→ **EXERCISE GOAL**
Quote only the lines from the top of the listing below down to and including the line with "C = sc.collection".

→ **MATERIAL TO PROCESS**

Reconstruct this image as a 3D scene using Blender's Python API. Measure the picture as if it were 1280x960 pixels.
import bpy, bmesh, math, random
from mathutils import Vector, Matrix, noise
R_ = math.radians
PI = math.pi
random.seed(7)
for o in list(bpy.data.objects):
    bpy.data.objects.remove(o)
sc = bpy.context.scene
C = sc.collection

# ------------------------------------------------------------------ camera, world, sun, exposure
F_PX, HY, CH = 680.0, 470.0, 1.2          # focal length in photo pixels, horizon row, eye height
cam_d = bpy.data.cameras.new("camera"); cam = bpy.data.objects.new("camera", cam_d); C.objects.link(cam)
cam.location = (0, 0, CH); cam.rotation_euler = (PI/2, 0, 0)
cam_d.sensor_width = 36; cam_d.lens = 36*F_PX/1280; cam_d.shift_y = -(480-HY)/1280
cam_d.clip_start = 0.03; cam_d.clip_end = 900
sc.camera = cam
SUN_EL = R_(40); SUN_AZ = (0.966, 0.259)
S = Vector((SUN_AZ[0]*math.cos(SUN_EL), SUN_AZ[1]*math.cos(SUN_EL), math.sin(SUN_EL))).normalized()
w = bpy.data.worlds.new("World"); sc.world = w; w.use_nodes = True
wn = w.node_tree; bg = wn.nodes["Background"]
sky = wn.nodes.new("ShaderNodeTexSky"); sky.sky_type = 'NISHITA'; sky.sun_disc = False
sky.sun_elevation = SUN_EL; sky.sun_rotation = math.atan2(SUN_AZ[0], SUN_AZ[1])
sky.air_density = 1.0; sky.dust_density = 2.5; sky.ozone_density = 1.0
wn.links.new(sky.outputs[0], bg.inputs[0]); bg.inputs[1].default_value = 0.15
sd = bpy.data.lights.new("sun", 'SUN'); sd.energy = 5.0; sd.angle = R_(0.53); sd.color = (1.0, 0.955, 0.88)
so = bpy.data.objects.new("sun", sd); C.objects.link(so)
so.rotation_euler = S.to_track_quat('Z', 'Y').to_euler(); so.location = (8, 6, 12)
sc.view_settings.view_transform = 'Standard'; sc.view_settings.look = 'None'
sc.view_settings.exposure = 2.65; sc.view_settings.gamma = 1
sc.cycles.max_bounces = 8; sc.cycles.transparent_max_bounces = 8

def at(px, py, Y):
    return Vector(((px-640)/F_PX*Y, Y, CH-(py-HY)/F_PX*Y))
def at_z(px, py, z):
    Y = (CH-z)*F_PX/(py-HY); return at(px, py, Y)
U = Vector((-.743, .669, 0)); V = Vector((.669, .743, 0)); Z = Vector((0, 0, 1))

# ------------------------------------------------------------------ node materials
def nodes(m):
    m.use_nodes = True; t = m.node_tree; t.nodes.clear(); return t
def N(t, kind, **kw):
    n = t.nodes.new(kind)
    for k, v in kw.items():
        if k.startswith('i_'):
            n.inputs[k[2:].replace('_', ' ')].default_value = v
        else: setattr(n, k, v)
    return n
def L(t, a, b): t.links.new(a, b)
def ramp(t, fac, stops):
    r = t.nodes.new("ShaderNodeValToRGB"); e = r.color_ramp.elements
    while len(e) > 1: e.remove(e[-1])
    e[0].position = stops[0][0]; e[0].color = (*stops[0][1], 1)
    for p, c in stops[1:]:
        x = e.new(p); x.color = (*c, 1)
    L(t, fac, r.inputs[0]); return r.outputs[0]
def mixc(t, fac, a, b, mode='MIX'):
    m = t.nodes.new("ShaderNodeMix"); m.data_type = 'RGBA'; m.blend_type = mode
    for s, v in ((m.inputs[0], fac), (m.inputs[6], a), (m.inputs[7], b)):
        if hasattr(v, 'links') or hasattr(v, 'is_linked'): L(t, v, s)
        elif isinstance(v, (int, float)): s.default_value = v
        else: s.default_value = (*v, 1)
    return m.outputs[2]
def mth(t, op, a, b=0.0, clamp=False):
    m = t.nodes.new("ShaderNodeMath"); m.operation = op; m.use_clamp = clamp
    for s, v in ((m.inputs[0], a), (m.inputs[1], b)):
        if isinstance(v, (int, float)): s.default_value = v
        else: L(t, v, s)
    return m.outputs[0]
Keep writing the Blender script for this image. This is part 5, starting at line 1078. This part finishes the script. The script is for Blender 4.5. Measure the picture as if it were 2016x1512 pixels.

→ **TASK RESPONSE**
Reconstruct this image as a 3D scene using Blender's Python API. Measure the picture as if it were 1280x960 pixels.
import bpy, bmesh, math, random
from mathutils import Vector, Matrix, noise
R_ = math.radians
PI = math.pi
random.seed(7)
for o in list(bpy.data.objects):
    bpy.data.objects.remove(o)
sc = bpy.context.scene
C = sc.collection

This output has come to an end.